__Exercise directions__
Print the data that follows exactly.

__The data__
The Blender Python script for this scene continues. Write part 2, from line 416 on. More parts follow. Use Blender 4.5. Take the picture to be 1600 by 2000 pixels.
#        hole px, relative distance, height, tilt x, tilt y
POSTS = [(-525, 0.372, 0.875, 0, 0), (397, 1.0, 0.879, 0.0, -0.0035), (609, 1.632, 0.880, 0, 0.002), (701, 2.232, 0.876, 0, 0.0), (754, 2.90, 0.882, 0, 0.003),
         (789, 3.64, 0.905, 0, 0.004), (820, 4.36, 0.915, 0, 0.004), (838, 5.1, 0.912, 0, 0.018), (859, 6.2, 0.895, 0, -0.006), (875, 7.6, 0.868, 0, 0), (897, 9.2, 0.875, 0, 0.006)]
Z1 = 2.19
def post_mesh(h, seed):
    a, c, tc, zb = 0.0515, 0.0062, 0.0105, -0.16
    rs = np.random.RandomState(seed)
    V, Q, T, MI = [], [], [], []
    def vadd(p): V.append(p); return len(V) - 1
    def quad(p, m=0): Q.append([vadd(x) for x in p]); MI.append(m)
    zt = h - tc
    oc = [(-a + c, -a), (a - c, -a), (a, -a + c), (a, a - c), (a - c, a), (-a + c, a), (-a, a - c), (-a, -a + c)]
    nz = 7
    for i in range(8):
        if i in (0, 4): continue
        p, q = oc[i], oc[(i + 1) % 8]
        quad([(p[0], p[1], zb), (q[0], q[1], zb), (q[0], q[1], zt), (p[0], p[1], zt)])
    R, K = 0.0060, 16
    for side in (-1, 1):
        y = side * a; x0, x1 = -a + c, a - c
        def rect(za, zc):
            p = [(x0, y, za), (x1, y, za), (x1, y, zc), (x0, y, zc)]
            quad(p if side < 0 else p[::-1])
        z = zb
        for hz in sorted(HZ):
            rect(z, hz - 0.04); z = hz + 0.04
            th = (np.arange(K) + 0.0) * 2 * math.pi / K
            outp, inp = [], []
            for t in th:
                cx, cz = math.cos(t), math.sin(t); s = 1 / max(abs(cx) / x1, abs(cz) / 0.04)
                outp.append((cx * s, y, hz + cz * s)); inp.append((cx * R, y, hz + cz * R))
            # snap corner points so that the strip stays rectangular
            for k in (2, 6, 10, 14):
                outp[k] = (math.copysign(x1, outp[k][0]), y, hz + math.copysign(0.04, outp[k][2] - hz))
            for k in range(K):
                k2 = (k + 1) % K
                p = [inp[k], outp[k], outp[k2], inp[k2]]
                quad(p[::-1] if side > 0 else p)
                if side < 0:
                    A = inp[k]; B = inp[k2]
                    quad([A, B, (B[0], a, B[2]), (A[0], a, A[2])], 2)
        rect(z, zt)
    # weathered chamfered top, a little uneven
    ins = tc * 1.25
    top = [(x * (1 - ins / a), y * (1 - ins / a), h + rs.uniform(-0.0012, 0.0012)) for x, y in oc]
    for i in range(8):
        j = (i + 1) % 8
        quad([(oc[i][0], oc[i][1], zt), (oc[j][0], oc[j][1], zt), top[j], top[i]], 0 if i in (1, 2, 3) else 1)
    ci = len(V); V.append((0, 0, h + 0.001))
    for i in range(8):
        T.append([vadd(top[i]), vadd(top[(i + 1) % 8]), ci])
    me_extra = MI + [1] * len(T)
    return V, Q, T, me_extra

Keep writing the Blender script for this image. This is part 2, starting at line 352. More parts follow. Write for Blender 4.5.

__Answer below__
The Blender Python script for this scene continues. Write part 2, from line 416 on. More parts follow. Use Blender 4.5. Take the picture to be 1600 by 2000 pixels.
#        hole px, relative distance, height, tilt x, tilt y
POSTS = [(-525, 0.372, 0.875, 0, 0), (397, 1.0, 0.879, 0.0, -0.0035), (609, 1.632, 0.880, 0, 0.002), (701, 2.232, 0.876, 0, 0.0), (754, 2.90, 0.882, 0, 0.003),
         (789, 3.64, 0.905, 0, 0.004), (820, 4.36, 0.915, 0, 0.004), (838, 5.1, 0.912, 0, 0.018), (859, 6.2, 0.895, 0, -0.006), (875, 7.6, 0.868, 0, 0), (897, 9.2, 0.875, 0, 0.006)]
Z1 = 2.19
def post_mesh(h, seed):
    a, c, tc, zb = 0.0515, 0.0062, 0.0105, -0.16
    rs = np.random.RandomState(seed)
    V, Q, T, MI = [], [], [], []
    def vadd(p): V.append(p); return len(V) - 1
    def quad(p, m=0): Q.append([vadd(x) for x in p]); MI.append(m)
    zt = h - tc
    oc = [(-a + c, -a), (a - c, -a), (a, -a + c), (a, a - c), (a - c, a), (-a + c, a), (-a, a - c), (-a, -a + c)]
    nz = 7
    for i in range(8):
        if i in (0, 4): continue
        p, q = oc[i], oc[(i + 1) % 8]
        quad([(p[0], p[1], zb), (q[0], q[1], zb), (q[0], q[1], zt), (p[0], p[1], zt)])
    R, K = 0.0060, 16
    for side in (-1, 1):
        y = side * a; x0, x1 = -a + c, a - c
        def rect(za, zc):
            p = [(x0, y, za), (x1, y, za), (x1, y, zc), (x0, y, zc)]
            quad(p if side < 0 else p[::-1])
        z = zb
        for hz in sorted(HZ):
            rect(z, hz - 0.04); z = hz + 0.04
            th = (np.arange(K) + 0.0) * 2 * math.pi / K
            outp, inp = [], []
            for t in th:
                cx, cz = math.cos(t), math.sin(t); s = 1 / max(abs(cx) / x1, abs(cz) / 0.04)
                outp.append((cx * s, y, hz + cz * s)); inp.append((cx * R, y, hz + cz * R))
            # snap corner points so that the strip stays rectangular
            for k in (2, 6, 10, 14):
                outp[k] = (math.copysign(x1, outp[k][0]), y, hz + math.copysign(0.04, outp[k][2] - hz))
            for k in range(K):
                k2 = (k + 1) % K
                p = [inp[k], outp[k], outp[k2], inp[k2]]
                quad(p[::-1] if side > 0 else p)
                if side < 0:
                    A = inp[k]; B = inp[k2]
                    quad([A, B, (B[0], a, B[2]), (A[0], a, A[2])], 2)
        rect(z, zt)
    # weathered chamfered top, a little uneven
    ins = tc * 1.25
    top = [(x * (1 - ins / a), y * (1 - ins / a), h + rs.uniform(-0.0012, 0.0012)) for x, y in oc]
    for i in range(8):
        j = (i + 1) % 8
        quad([(oc[i][0], oc[i][1], zt), (oc[j][0], oc[j][1], zt), top[j], top[i]], 0 if i in (1, 2, 3) else 1)
    ci = len(V); V.append((0, 0, h + 0.001))
    for i in range(8):
        T.append([vadd(top[i]), vadd(top[(i + 1) % 8]), ci])
    me_extra = MI + [1] * len(T)
    return V, Q, T, me_extra

Keep writing the Blender script for this image. This is part 2, starting at line 352. More parts follow. Write for Blender 4.5.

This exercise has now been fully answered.